SF

Fayes T Kantawala goes looking for that San Fran

SF
My first trip to California was to Los Angeles over twelve years ago. Sadly, it ended with me terrified in the front seat of a speeding car being driven by a one-eyed bipolar drug addict trying to see if his car could fly on Malibu drive. I survived, but it took me a good twelve years to work up the nerve to fly across America again.

This weekend I flew into San Francisco for the first time after an over 7-hour flight from New York, which is a shock only because I always forget that the U.S. spans an entire continent. I had been told to pack thermals and jackets because of the temperamental weather of the Bay Area, but the city was unseasonably warm as I landed. Almost immediately the light of California bathes you and everything else in a clear, warm glow. And as you rive down the highway with the Golden Gate bridge emerging from behind a foggy mountain, it’s not hard to see why people wax on about the city.

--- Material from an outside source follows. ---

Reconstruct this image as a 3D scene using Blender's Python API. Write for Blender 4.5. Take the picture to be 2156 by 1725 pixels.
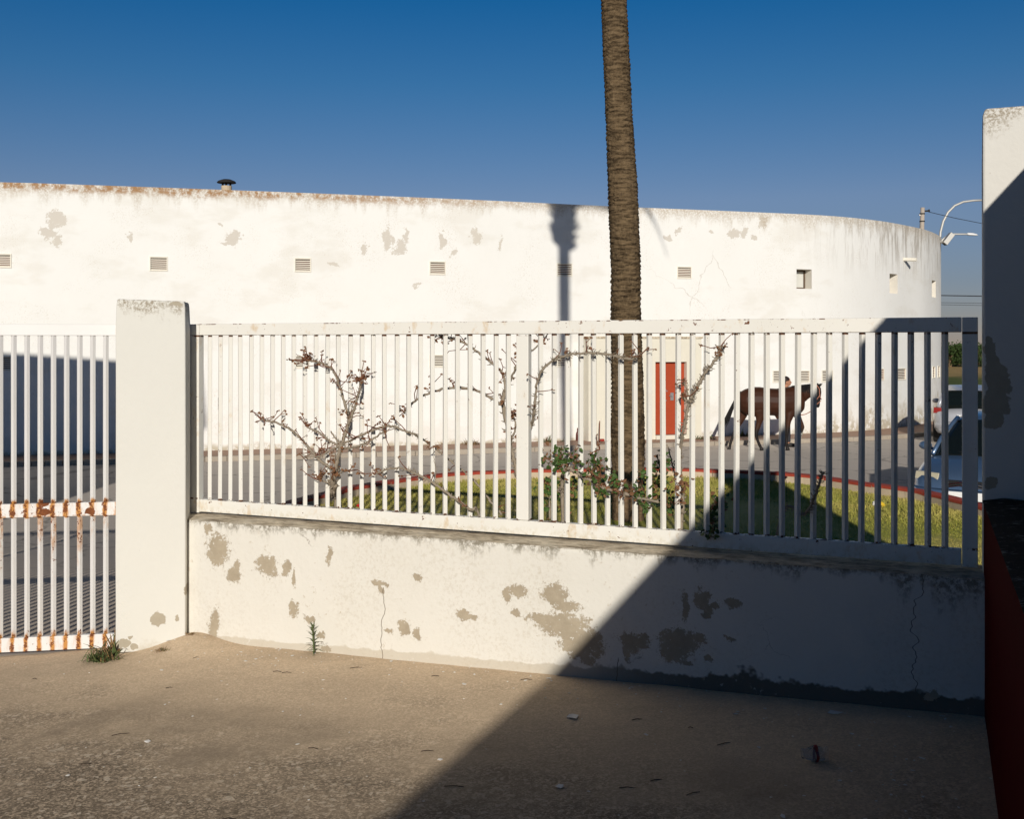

Ocean views gave way to streetscapes, and eventually I spotted the familiar looking steep streets, lined like in the pictures with clusters of pastel-coloured houses that make up the most enduring image of San Francisco architecture. My hotel was in an area called Union Square, a central if touristy neighbourhood surrounded by shops you’ll find all over the country. Except that they, like everything else in San Fran, are 50% more expensive than anywhere else.
You sense that the city lives in people’s imaginations more than in reality, stuck as it is in a particular time period

You realize fairly quickly that to walk in the city can often turn into a Level Five hike, but it was worth it as I spent my first evening exploring the an area called the Castro, which is famed as the centre of much American-based LGBTQ history and culture. It’s littered with cute cafes, independent bookstores, and ice cream shops, all decorated with the ubiquitous rainbow flag. It was smaller than I had imagined - no more than few streets across - but crammed with history and glitter. The hiking prepared me for my excursion the next day to what I was most looking forward to in SF: the Redwood Forests.

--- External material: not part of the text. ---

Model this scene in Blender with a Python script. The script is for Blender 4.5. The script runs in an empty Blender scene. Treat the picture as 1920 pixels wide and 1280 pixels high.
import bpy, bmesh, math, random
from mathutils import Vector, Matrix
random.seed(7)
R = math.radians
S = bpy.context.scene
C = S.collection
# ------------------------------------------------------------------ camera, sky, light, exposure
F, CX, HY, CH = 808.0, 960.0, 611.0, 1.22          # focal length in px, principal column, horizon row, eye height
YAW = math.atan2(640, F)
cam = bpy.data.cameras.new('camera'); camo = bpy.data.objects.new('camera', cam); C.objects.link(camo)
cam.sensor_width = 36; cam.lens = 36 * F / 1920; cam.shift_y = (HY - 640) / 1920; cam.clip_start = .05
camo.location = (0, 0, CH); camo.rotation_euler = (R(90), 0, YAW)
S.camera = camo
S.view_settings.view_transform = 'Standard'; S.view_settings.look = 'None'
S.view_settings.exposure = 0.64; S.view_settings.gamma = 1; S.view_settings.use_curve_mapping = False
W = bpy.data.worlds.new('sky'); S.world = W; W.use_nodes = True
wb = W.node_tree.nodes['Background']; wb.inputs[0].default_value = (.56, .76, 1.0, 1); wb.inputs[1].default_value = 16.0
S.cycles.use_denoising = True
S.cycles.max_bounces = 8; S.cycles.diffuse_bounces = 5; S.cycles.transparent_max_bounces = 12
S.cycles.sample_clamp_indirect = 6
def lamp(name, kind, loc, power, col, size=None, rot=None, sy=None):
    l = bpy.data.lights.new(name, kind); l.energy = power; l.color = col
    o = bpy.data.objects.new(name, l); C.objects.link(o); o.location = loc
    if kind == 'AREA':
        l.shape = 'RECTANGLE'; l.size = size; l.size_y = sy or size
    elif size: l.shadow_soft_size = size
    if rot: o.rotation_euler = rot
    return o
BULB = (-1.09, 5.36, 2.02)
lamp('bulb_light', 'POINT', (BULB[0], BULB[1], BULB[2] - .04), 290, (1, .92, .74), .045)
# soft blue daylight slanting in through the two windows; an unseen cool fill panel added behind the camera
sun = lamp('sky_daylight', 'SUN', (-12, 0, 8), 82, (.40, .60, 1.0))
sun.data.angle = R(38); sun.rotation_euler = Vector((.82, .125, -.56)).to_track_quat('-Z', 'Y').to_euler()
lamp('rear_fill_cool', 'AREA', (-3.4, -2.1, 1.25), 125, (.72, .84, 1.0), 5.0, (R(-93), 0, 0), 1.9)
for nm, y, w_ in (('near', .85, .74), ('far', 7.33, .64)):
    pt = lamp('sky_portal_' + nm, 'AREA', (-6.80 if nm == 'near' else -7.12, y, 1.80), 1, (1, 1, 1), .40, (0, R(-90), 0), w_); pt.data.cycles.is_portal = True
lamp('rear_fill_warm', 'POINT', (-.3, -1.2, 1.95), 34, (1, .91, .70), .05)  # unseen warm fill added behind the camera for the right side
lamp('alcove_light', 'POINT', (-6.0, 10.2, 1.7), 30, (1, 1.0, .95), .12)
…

Located about 45 minutes outside of the city, the redwoods are vast, ancient trees that are among the oldest and largest living things on Earth, many upwards of 300 feet and over 2,500 years old. The trees - I’m tempted to call them beings - have been around since the age of the dinosaurs. At one point redwood forests covered most of what is now Northern California, but centuries of logging and exploitation mean that the giants now exist only in particular protected areas. One of these areas is the Muir woods, where I went for a long hike with some friends on yet another hot day. Pictures do not do justice to how truly gargantuan these trees are. Their trunks extend twenty, sometimes thirty feet across, and the forest floor is littered with fallen trunks that form makeshift bridges and pathways themselves. Walking at the foot of these giants means you can’t often see their tops, which is just as well because they look almost too big, and inspire the same sense of the sublime that I feel when standing at the edge of a tall cliff.

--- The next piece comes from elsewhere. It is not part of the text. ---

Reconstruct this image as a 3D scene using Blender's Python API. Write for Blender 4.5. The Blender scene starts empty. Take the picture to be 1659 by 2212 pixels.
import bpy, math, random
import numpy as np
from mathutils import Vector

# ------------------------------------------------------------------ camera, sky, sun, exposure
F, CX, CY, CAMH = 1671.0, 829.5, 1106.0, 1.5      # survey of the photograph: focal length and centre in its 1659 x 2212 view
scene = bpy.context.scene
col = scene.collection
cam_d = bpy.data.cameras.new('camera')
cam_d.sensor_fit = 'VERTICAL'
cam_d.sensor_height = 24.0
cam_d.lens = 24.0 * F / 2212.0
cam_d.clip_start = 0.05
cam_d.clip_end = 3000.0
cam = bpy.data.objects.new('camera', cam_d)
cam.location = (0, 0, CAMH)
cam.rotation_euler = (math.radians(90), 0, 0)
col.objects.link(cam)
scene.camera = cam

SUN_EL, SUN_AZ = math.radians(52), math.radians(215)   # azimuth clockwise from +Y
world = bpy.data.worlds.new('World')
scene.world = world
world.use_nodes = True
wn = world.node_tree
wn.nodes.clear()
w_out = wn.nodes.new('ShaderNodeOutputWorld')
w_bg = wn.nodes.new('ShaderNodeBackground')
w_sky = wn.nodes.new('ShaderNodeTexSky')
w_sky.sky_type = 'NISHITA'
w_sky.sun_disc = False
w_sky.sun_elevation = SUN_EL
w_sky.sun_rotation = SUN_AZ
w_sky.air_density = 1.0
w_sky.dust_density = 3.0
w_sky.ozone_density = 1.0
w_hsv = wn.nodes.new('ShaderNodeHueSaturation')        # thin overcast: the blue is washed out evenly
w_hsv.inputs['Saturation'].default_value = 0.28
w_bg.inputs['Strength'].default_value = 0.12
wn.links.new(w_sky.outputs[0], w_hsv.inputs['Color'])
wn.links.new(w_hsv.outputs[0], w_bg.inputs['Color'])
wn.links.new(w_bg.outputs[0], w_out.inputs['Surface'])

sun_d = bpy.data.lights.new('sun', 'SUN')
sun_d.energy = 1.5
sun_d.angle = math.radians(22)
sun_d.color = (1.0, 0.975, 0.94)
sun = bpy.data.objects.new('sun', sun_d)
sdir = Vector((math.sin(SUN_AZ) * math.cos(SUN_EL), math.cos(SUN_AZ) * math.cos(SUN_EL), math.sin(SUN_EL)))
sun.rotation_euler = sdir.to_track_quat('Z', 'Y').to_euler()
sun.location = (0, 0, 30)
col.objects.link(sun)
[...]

San Francisco in the rain (painting)


The rest of my time was spent seeing museums (SF MoMA and de Young are the better ones) and exploring dim sum in the oldest Chinatown in America. In addition to the landscape of the city, you realize quickly that different neighborhoods have entirely different micro climates. It’s bizarre! One second it’s warm and summery, while the next an arctic wind howls at you to wear layers, followed a second later by some fog and then sun again. By the end I just gave up and wore pajamas everywhere.

Everyone there who I spoke to complained about how the city was too expensive now, and also had a potent homelessness problem – both of which you can see plainly the minute you land. You also sense that the city lives in people’s imaginations more than in reality, stuck as it is in a particular time period not rooted in the current. You can still see the last vestiges of 1960s flower children, or the LGBT culture of the late 1970s and ‘80s. But for the most part the specter of Big Tech looms everywhere (the HQ for Google, Facebook, Whatsapp are all not far outside the city), driving up the prices of everything from homes to coffee to apartments to even public transport.

The result is that the city felt fundamentally broken in some way, propped up through internet cash rather than cultural relevance. It has already become nearly unrecognizable from what I’ve read made SF famous in its heyday.

Still, it’s a beautiful picturesque city, despite the expensive real estate above crack addicts.